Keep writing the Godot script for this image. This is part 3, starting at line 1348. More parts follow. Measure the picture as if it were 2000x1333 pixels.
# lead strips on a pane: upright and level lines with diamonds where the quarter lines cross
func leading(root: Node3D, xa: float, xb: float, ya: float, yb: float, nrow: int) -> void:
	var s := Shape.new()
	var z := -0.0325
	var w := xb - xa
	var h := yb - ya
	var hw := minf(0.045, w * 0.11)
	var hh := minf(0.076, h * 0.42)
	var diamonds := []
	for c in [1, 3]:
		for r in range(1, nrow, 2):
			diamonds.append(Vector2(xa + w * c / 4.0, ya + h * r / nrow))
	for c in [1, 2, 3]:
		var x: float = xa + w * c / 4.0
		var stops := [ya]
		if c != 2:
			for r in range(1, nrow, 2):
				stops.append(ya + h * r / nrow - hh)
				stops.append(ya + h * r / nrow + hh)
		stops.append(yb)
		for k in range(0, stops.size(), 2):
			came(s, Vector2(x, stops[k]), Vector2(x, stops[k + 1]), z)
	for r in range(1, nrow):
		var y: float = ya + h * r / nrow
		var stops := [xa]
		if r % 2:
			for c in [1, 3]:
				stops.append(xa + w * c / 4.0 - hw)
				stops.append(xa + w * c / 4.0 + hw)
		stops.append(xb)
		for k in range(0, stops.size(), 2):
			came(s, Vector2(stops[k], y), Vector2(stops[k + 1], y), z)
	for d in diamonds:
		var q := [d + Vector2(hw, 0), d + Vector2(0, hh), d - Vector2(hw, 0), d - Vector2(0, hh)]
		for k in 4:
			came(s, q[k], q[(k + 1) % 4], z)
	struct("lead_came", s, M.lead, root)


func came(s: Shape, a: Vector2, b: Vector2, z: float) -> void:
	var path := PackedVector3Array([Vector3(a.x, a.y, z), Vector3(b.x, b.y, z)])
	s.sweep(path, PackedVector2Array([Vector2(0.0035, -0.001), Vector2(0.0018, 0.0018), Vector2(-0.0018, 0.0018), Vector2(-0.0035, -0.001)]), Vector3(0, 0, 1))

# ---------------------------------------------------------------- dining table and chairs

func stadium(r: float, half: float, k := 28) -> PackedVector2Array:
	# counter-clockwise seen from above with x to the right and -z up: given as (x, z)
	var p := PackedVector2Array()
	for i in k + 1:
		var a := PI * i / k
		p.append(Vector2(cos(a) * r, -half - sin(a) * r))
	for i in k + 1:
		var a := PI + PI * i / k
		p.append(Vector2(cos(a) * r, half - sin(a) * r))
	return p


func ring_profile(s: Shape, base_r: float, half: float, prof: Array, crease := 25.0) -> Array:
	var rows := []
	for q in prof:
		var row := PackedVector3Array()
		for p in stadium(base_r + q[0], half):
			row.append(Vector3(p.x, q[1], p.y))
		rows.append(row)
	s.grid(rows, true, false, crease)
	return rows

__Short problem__
Retype all of the material, keeping each line exact.

__Full response__
Keep writing the Godot script for this image. This is part 3, starting at line 1348. More parts follow. Measure the picture as if it were 2000x1333 pixels.
# lead strips on a pane: upright and level lines with diamonds where the quarter lines cross
func leading(root: Node3D, xa: float, xb: float, ya: float, yb: float, nrow: int) -> void:
	var s := Shape.new()
	var z := -0.0325
	var w := xb - xa
	var h := yb - ya
	var hw := minf(0.045, w * 0.11)
	var hh := minf(0.076, h * 0.42)
	var diamonds := []
	for c in [1, 3]:
		for r in range(1, nrow, 2):
			diamonds.append(Vector2(xa + w * c / 4.0, ya + h * r / nrow))
	for c in [1, 2, 3]:
		var x: float = xa + w * c / 4.0
		var stops := [ya]
		if c != 2:
			for r in range(1, nrow, 2):
				stops.append(ya + h * r / nrow - hh)
				stops.append(ya + h * r / nrow + hh)
		stops.append(yb)
		for k in range(0, stops.size(), 2):
			came(s, Vector2(x, stops[k]), Vector2(x, stops[k + 1]), z)
	for r in range(1, nrow):
		var y: float = ya + h * r / nrow
		var stops := [xa]
		if r % 2:
			for c in [1, 3]:
				stops.append(xa + w * c / 4.0 - hw)
				stops.append(xa + w * c / 4.0 + hw)
		stops.append(xb)
		for k in range(0, stops.size(), 2):
			came(s, Vector2(stops[k], y), Vector2(stops[k + 1], y), z)
	for d in diamonds:
		var q := [d + Vector2(hw, 0), d + Vector2(0, hh), d - Vector2(hw, 0), d - Vector2(0, hh)]
		for k in 4:
			came(s, q[k], q[(k + 1) % 4], z)
	struct("lead_came", s, M.lead, root)


func came(s: Shape, a: Vector2, b: Vector2, z: float) -> void:
	var path := PackedVector3Array([Vector3(a.x, a.y, z), Vector3(b.x, b.y, z)])
	s.sweep(path, PackedVector2Array([Vector2(0.0035, -0.001), Vector2(0.0018, 0.0018), Vector2(-0.0018, 0.0018), Vector2(-0.0035, -0.001)]), Vector3(0, 0, 1))

# ---------------------------------------------------------------- dining table and chairs

func stadium(r: float, half: float, k := 28) -> PackedVector2Array:
	# counter-clockwise seen from above with x to the right and -z up: given as (x, z)
	var p := PackedVector2Array()
	for i in k + 1:
		var a := PI * i / k
		p.append(Vector2(cos(a) * r, -half - sin(a) * r))
	for i in k + 1:
		var a := PI + PI * i / k
		p.append(Vector2(cos(a) * r, half - sin(a) * r))
	return p


func ring_profile(s: Shape, base_r: float, half: float, prof: Array, crease := 25.0) -> Array:
	var rows := []
	for q in prof:
		var row := PackedVector3Array()
		for p in stadium(base_r + q[0], half):
			row.append(Vector3(p.x, q[1], p.y))
		rows.append(row)
	s.grid(rows, true, false, crease)
	return rows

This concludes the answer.